"Vote for the Udall nearest you"

When the smoke clears on Nov. 4, odds are good that two new Democratic senators from the West will share a last name and a political legacy.

Published July 9, 2008 4:43PM (EDT)

Bloomberg News has a nice profile by Nicholas Johnston out today focusing on the Udall boys, first cousins Mark of Colorado and Tom of New Mexico. Scions of one of the West's most prominent political families, both are U.S. House members, and both are pretty good bets to win U.S. Senate seats this November.

The Udalls will get some national attention this year, in part because both are running in red-hot presidential battleground states, and in part because they are examples of a Democratic renaissance in a region once thought to be Republican base country. As recently as the 1990s, Bill Clinton's interior secretary, Bruce Babbitt (himself an Arizonan) couldn't appear in the West without encountering angry protests from conservatives.

Things are definitely looking up for Democrats in the interior or "mountain" West. They control governorships in Arizona, Colorado, Montana, New Mexico and Wyoming; won Senate seats in Colorado in 2004 and Montana in 2006; and came close to winning House seats in profoundly conservative Wyoming and Idaho in 2006. Tom Udall looks like a virtual lock to succeed retiring Republican Pete Domenici in New Mexico. And Mark Udall has been leading in most early polls to succeed retiring Republican Wayne Allard in Colorado.

Though the Udall boys are by no means identical, they have sought to continue the environmentalist legacy of their fathers, longtime Arizona Rep. Mo Udall (Mark's father) and JFK Interior Secretary Stewart Udall (Tom's father). They've long joked about running a joint multistate campaign under the slogan: "Vote for the Udall nearest you."

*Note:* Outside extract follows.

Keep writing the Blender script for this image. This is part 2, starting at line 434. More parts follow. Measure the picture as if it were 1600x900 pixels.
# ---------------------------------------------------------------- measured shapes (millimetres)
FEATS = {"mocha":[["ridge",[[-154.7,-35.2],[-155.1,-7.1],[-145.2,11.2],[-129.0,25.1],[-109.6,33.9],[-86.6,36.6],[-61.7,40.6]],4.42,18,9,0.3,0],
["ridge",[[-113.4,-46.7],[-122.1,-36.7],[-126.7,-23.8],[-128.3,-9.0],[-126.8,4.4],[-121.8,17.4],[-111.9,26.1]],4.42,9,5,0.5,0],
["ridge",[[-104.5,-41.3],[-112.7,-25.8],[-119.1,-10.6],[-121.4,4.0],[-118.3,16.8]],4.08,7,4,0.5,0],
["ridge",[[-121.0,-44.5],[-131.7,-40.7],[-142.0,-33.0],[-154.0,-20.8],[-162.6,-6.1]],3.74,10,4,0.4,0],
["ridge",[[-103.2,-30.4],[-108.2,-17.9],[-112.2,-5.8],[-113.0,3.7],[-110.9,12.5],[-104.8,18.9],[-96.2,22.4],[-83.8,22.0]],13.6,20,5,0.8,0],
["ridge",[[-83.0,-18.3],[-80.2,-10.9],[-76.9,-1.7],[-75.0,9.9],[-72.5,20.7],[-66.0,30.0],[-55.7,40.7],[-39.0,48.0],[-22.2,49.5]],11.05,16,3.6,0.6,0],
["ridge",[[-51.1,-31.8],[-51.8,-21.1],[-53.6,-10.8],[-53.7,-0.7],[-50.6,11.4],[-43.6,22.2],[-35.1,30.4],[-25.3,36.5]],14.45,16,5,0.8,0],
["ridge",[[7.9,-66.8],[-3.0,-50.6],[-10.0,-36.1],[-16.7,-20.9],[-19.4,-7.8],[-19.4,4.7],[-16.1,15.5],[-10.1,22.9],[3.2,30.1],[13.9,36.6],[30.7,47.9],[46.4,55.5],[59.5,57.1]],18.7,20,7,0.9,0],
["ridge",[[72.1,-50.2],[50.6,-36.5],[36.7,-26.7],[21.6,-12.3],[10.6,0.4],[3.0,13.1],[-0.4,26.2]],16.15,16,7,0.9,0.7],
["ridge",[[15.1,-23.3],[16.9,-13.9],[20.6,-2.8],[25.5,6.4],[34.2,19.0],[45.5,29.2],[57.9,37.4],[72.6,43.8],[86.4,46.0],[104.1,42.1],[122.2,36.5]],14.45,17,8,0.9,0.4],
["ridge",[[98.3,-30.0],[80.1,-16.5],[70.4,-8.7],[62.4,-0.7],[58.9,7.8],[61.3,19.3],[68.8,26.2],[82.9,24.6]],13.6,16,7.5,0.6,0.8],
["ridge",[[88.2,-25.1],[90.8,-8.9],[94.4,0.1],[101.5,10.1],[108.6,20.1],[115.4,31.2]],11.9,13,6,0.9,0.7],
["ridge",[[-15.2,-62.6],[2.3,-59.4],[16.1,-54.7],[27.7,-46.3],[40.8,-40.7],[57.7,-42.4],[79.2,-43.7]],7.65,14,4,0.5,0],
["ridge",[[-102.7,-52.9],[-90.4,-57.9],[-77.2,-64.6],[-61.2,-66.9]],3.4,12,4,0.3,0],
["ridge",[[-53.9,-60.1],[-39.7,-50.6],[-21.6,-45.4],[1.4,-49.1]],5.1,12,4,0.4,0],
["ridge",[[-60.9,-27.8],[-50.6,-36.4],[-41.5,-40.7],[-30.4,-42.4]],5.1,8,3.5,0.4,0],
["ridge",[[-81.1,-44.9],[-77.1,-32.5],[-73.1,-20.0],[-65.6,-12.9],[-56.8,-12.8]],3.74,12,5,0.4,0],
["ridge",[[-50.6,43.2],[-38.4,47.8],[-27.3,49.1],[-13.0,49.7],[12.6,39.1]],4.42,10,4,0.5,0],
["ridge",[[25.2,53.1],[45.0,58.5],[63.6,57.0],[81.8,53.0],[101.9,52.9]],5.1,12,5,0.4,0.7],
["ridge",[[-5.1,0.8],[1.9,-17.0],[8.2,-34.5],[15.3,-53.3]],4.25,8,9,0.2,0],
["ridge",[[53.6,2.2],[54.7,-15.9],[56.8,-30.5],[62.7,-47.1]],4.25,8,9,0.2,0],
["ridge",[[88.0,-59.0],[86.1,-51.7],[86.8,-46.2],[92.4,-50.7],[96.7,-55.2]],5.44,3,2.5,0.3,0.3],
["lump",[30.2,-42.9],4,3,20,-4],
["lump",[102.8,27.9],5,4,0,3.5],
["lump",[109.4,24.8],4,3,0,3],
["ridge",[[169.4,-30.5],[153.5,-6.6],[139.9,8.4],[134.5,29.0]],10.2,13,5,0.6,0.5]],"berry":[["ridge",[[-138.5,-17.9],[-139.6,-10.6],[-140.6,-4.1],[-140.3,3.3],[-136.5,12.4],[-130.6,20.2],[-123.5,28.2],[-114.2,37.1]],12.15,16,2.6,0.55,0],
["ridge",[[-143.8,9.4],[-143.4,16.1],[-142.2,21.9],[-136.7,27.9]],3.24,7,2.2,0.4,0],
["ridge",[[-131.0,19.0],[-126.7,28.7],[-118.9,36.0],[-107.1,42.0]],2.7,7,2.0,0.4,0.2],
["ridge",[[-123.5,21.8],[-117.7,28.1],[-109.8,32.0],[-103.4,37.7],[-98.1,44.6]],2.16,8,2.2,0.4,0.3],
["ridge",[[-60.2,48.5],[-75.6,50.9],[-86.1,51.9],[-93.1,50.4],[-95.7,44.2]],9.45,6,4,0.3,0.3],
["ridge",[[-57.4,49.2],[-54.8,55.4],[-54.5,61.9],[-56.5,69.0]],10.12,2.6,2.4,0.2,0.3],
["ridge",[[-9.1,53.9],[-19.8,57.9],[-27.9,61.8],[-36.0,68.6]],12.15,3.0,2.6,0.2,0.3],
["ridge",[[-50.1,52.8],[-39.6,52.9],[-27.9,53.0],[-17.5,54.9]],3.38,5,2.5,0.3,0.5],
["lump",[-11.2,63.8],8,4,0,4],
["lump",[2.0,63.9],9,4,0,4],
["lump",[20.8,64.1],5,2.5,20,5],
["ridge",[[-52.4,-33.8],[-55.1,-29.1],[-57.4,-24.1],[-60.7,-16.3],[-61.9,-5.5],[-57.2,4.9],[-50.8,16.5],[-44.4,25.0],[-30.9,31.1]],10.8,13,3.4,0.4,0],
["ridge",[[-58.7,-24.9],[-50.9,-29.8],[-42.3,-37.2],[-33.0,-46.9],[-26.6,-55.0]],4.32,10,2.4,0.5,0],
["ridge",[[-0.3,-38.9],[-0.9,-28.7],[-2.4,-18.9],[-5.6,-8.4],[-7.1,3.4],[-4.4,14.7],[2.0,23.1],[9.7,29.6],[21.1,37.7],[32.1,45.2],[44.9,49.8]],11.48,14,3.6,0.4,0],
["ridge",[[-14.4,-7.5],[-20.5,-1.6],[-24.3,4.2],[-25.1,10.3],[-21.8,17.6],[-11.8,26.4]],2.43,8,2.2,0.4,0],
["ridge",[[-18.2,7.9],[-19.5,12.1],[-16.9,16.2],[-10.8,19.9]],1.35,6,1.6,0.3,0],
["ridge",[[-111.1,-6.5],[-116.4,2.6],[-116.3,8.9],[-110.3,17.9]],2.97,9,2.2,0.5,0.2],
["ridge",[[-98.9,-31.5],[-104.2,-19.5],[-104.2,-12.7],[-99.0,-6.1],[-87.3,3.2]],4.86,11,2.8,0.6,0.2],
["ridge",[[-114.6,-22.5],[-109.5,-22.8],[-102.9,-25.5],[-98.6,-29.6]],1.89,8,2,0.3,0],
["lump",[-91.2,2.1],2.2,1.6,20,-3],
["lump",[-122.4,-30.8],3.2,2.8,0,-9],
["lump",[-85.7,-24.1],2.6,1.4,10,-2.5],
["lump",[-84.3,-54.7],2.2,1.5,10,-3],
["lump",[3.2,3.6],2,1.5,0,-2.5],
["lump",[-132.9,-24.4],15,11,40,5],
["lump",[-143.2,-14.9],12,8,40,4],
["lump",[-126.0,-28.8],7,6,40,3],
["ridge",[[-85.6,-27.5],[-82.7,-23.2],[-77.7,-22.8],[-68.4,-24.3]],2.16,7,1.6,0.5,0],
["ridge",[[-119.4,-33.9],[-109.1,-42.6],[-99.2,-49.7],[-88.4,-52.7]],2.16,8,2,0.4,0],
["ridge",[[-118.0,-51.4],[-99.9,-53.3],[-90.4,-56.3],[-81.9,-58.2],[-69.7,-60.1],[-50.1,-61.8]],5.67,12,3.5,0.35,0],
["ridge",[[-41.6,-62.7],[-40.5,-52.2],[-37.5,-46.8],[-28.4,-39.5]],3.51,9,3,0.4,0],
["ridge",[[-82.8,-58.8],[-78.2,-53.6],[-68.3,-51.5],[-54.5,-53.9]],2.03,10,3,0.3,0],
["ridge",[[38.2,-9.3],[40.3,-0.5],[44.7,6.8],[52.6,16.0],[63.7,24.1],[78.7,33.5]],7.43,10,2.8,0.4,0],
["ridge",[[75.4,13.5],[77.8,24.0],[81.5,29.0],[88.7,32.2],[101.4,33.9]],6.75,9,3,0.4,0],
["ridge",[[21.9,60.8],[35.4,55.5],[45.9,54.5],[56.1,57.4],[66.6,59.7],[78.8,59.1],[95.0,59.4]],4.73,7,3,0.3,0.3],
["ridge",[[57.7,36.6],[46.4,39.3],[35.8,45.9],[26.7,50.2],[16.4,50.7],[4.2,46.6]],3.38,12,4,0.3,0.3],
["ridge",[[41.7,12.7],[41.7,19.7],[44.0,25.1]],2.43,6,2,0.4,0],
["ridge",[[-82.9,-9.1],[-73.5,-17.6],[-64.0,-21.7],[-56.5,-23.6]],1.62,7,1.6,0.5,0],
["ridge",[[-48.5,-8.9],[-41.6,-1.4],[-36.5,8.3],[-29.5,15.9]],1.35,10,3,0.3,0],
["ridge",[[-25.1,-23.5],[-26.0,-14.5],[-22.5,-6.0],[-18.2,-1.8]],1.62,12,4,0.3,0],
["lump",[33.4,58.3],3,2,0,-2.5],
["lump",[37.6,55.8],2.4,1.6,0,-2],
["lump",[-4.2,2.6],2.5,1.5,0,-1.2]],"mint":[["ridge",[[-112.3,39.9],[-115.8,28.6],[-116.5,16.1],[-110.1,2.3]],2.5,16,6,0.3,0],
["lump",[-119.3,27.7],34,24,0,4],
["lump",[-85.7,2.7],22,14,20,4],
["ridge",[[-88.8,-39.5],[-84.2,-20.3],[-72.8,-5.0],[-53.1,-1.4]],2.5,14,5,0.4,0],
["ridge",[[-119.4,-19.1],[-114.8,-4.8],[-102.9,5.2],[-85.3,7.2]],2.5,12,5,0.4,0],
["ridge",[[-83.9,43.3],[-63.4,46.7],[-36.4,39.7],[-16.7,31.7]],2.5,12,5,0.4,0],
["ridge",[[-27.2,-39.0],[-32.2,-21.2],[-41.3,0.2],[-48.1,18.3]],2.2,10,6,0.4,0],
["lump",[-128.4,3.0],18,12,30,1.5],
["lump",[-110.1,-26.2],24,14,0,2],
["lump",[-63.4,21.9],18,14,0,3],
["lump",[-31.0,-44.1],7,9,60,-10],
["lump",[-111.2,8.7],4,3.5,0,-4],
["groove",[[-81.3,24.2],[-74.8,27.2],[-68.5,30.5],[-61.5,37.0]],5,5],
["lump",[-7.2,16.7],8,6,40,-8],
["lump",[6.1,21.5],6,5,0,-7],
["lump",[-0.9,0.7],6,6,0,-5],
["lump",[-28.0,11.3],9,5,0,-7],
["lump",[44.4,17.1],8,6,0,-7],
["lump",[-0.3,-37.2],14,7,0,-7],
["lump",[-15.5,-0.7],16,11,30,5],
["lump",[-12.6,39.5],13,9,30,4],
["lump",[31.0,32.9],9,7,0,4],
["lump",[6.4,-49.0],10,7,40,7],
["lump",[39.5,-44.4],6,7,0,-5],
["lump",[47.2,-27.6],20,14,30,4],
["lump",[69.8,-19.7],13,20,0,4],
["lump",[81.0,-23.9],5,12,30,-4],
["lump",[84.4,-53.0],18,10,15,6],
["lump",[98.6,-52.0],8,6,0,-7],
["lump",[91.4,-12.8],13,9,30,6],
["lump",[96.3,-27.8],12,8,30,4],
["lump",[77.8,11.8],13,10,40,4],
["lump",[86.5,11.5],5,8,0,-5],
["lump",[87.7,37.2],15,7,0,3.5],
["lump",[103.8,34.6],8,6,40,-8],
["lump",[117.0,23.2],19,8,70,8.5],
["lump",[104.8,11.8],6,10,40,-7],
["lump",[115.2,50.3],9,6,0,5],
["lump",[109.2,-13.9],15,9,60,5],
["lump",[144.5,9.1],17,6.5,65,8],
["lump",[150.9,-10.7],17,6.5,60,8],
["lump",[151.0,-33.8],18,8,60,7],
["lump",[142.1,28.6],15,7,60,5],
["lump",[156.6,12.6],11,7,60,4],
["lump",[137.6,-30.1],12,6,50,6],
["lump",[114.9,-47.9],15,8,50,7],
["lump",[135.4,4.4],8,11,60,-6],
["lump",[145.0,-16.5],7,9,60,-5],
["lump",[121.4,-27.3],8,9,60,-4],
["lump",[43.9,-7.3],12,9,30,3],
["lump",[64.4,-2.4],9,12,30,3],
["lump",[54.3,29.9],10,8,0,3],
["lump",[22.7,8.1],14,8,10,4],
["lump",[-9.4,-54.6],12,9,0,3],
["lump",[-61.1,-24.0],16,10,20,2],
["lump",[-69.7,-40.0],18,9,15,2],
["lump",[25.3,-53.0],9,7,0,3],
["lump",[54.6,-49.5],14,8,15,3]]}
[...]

If they both win, they will represent an unusual if not unprecedented family act in the Senate, particularly if Oregon Republican Sen. Gordon Smith, a second cousin of both Udalls, survives his own reelection challenge. There are currently two bicameral sets of brothers in Congress, the Salazars (Rep. John and Sen. Ken) of Colorado and the Levins (Rep. Sander and Sen. Carl) of Michigan. Bob and Ted Kennedy famously served in the Senate together from 1965 until RFK's assassination in 1968. And one Republican Senate leader, Howard Baker of Tennessee, was the son-in-law of another, Everett Dirksen of Illinois.

One family act, though, will end this year, when the president of the Senate, Dick Cheney, steps down, and his eighth cousin, Sen. Barack Obama, either stays on or gets a promotion to the other end of Pennsylvania Avenue.


By Ed Kilgore

Ed Kilgore is the managing editor of The Democratic Strategist, a senior fellow at the Progressive Policy Institute, and an online columnist for The New Republic.